An observation about Library Manager comparisons

I’ve been working with Dorico’s Library Manager recently while setting up a personal house style. It’s a powerful feature andI’m finding it genuinely useful. I wanted to share an observation about how differences are presented in one specific situation, and suggest a modest possible improvement.

Assumptions (correct me if I’m misunderstanding anything):

  1. The main purpose of the Library Manager is to help answer the question “what significant settings have changed here?” and, where appropriate, to help me act on those changes.
  2. When I change the SMuFL music font, Dorico recomputes a large number of internal engraving metrics (notehead geometry, symbol dimensions, wiggled-trill-line offsets, and so on.).
  3. These internal and derived values are stored within the project, and therefore show up in Library Manager comparisons.

What I’m seeing in practice:

  1. After switching the SMuFL font and accepting the font’s preferred engraving metrics, Library Manager now shows hundreds of differences relative to the comparison source — a sea of red.
  2. This makes it much harder to spot the one important, intentional change (“I changed the music font”), and instead raises questions like “did I accidentally change all of this?”, “have I misunderstood how this is supposed to work?”, or even “is this a bug?”.
  3. Because these derived values are presented in exactly the same way as genuine, user-facing settings, it’s not obvious that copying them from the comparison source would be pointless (or worse, counterproductive).

So it seems to me that — assuming the above is correct — the current presentation of these differences is slightly at odds with Library Manager’s goal of helping users understand what actually changed.

Possible improvement:

When showing differences, Library Manager could:

  • hide internal derived values altogether, or
  • at least present them differently from user-editable settings (for example by greying them out., grouping them together, or marking them as “derived”), and not offer to copy them.

Even a small visual distinction here would massively reduce noise and uncertainty when comparing libraries.

Regards,

Jonathon Bell

Can you give an example of an internal derived value which is not user-settable? My impression was that everything in the Library Manager is user-settable, even if some of those settings can also be changed in bulk by changing music fonts.

And while it’s not the most convenient workflow, one way of dealing with this might be to make a copy of your comparison source project and change the font there as well. That way, both your source and destination will have the same font-related metrics, and they won’t show up as differences.

Thanks for the reply.

Examples include:

  • Multi-segment wiggled trill line offsets
  • many elements of the Noteheads collection (e.g. "noteABlack | Stem-up attachment point | x ")
  • all elements of the Repeatable Symbols collection (e.g. “Access./rit. beam (widest) | Repeat offset”)

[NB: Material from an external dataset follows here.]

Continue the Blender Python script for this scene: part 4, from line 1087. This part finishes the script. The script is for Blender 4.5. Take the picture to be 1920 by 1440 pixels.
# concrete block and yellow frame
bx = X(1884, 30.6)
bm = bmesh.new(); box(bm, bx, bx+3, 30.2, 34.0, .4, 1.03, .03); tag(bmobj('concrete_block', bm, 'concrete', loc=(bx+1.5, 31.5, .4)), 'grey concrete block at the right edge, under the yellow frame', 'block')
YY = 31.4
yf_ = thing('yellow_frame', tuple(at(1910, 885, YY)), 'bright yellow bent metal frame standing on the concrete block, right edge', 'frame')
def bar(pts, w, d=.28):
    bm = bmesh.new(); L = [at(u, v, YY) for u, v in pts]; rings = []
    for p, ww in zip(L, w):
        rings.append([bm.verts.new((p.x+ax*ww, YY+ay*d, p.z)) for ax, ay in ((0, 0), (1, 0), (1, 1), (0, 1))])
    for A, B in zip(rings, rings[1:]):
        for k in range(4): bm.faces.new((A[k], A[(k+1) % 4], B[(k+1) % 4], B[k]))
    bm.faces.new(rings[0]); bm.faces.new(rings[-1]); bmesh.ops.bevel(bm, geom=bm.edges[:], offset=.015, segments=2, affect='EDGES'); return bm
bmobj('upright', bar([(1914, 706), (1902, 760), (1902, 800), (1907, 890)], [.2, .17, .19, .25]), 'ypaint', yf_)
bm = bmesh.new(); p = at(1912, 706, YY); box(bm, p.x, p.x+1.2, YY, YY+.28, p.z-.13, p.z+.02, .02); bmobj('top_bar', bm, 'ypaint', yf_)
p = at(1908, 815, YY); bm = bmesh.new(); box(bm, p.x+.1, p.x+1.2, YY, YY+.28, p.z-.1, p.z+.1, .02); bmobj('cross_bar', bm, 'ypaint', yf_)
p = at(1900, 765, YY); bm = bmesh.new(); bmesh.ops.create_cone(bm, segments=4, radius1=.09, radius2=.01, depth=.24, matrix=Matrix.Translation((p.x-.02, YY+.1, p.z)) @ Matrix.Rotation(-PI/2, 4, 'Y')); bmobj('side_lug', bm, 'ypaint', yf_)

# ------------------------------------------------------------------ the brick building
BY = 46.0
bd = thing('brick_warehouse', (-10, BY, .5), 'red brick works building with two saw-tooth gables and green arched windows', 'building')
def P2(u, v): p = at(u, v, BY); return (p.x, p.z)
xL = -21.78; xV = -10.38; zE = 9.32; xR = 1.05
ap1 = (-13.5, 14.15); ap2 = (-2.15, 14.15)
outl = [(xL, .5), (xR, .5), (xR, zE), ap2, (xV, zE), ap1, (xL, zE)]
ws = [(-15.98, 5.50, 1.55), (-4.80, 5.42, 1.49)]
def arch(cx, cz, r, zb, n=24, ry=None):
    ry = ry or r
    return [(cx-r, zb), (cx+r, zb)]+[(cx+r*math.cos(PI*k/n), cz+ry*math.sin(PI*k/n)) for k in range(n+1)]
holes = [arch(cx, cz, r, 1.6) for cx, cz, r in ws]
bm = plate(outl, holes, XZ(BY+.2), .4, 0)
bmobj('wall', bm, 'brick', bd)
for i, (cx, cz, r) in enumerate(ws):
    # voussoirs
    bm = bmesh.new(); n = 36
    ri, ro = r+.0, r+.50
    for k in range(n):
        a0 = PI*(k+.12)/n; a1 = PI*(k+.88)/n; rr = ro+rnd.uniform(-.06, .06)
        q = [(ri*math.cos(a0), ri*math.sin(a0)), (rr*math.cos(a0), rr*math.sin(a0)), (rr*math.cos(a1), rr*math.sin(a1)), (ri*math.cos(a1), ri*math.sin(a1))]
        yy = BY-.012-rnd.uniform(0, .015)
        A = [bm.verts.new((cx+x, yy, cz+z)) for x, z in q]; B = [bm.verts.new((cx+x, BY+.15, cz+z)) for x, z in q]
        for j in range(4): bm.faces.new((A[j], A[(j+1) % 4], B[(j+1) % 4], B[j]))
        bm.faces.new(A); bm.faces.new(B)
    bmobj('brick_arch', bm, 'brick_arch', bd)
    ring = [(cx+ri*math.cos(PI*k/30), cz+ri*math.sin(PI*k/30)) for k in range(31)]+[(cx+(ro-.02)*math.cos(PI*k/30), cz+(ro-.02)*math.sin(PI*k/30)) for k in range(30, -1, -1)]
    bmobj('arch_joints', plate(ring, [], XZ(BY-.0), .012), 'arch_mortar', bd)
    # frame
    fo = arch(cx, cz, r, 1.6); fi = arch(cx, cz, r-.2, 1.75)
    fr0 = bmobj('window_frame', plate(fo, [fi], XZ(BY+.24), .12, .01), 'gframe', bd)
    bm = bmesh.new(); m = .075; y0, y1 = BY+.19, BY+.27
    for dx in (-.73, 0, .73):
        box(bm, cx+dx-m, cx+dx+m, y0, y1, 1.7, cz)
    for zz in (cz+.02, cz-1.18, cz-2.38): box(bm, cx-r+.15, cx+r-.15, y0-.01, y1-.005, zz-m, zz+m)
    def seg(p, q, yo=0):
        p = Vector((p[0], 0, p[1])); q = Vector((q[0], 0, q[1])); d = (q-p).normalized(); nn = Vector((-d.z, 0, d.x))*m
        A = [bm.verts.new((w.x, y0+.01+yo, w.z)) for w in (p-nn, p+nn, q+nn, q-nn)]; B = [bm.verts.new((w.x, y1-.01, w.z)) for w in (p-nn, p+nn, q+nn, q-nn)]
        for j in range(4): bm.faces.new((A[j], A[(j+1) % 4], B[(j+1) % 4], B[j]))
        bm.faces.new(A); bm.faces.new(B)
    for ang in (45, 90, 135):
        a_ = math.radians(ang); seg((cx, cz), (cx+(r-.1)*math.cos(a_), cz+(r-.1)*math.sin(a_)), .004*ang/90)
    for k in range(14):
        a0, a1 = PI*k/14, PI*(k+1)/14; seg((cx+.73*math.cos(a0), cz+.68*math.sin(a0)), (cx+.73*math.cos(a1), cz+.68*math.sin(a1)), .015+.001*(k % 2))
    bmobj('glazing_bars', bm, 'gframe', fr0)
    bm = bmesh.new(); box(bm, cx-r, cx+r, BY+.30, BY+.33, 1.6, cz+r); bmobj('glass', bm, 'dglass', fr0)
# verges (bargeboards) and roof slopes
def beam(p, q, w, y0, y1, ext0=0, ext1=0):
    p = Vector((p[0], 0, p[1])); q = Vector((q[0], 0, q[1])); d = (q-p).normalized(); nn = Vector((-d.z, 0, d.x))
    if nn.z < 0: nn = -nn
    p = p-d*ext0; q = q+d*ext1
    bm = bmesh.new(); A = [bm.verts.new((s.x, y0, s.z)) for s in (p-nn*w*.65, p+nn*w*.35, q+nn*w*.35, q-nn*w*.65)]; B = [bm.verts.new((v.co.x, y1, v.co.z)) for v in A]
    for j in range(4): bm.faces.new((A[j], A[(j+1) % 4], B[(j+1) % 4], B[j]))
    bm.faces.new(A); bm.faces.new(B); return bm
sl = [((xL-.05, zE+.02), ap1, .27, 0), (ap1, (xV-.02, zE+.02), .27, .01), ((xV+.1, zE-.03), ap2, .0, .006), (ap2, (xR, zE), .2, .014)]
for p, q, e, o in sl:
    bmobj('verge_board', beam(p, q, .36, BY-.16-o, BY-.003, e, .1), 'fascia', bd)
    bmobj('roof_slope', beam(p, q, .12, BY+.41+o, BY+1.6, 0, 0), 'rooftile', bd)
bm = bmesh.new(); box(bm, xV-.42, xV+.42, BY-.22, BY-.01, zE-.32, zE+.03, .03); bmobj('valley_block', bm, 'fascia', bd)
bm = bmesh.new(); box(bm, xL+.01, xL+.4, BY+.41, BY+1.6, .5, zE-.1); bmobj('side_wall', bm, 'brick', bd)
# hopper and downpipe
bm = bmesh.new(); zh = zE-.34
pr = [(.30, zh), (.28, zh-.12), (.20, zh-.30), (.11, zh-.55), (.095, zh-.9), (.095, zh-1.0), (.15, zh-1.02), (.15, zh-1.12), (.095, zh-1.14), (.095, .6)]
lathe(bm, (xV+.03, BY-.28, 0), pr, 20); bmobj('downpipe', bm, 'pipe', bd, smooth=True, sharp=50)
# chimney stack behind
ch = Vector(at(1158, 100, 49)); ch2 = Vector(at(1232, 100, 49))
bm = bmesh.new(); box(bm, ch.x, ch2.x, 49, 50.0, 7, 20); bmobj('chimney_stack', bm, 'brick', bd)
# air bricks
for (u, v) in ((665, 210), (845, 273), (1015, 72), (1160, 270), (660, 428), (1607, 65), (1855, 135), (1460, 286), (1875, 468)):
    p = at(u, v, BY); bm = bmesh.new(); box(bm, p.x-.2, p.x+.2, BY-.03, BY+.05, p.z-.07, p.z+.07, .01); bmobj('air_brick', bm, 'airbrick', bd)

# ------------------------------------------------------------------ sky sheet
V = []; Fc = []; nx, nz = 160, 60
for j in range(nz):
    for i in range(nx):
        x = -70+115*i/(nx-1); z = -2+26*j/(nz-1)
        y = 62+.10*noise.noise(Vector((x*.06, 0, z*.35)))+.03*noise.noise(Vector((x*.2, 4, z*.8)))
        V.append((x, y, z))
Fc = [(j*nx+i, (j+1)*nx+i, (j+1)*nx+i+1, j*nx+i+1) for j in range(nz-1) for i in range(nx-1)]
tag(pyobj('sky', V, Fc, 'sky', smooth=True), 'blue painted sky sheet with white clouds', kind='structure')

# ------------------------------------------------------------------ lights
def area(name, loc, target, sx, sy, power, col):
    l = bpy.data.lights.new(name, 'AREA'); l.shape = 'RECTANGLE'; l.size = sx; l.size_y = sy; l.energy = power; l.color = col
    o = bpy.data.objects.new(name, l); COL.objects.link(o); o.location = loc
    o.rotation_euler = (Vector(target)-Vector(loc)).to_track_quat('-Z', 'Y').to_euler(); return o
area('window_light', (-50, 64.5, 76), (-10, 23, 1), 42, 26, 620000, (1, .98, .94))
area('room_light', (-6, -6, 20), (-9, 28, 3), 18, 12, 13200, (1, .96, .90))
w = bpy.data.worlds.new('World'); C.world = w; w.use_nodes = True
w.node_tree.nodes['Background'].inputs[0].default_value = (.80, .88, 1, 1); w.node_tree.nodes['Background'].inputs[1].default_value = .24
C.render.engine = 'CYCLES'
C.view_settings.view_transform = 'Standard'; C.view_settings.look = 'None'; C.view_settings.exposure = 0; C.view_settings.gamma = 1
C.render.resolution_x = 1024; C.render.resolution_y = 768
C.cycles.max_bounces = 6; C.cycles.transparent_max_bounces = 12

Your suggestion to make a copy of the comparison source project and change the music fonts there is a good one. I’ll give this a try , though I don’t think this will help when comparing against the factory default settings or user library




To create these screenshots:

  • Launch Dorico
  • File | New
  • Library | Music Fonts… to choose Petaluma
  • Library | Library Manager…

Well, the Repeatable Symbols values appear to all be in Library > Repeatable Symbols, and the notehead values are accessible through Library > Notehead Sets. (These are the Petaluma values.)

I’m not sure about the wiggled trill line offsets, but maybe someone else has an idea.

Thank you @asherber — in particular, for correcting a mistaken assumption on my part. I now see that the settings that are recomputed as a result of changing the music font are in fact all user-facing in the sense that they surface somewhere in dialogs off the Library menu. I’ve learned something there.

What still isn’t clear to me, though, is how one is meant to copy this full set of affected settings into the User Library in practice.

For dialogs like Engraving Options…, this is straightforward: each provides a single Save as Default button that exports the relevant options en masse, and once that’s done those differences no longer appear when comparing against the User Library.

However, for other areas — for example Notehead Sets, Repeatable Symbols, and Lines — I don’t see an equivalent “commit everything in this category” mechanism. These dialogs appear to require saving each individual item as a default and, as we have seen when the music font changes, this can require tracking down and saving hundreds of somewhat esoteric settings. I feel like I must be missing something here; surely this can’t be the intended workflow for capturing a house style in the User Library?

Related to that, for the subset of settings in this latter group that I have managed to track down and save to the User Library, I still see them flagged in red in Library Manager comparisons. When expanding the details, the values on both sides now appear identical. I’m wondering whether this relates to an observation you made made in another thread — namely that some settings may not be fully materialized or serialized until they’re actually used.

So I may simply be going about this in the wrong way. My overall objective is fairly simple:

  • create a house style based on a music font other than Bravura

  • store it in the User Library so that
    a) existing projects can be cleanly compared against it using Library Manager, and
    b) new projects created via File > New (i.e. without a template) pick up those settings automatically

How do other Dorico users typically achieve this in practice?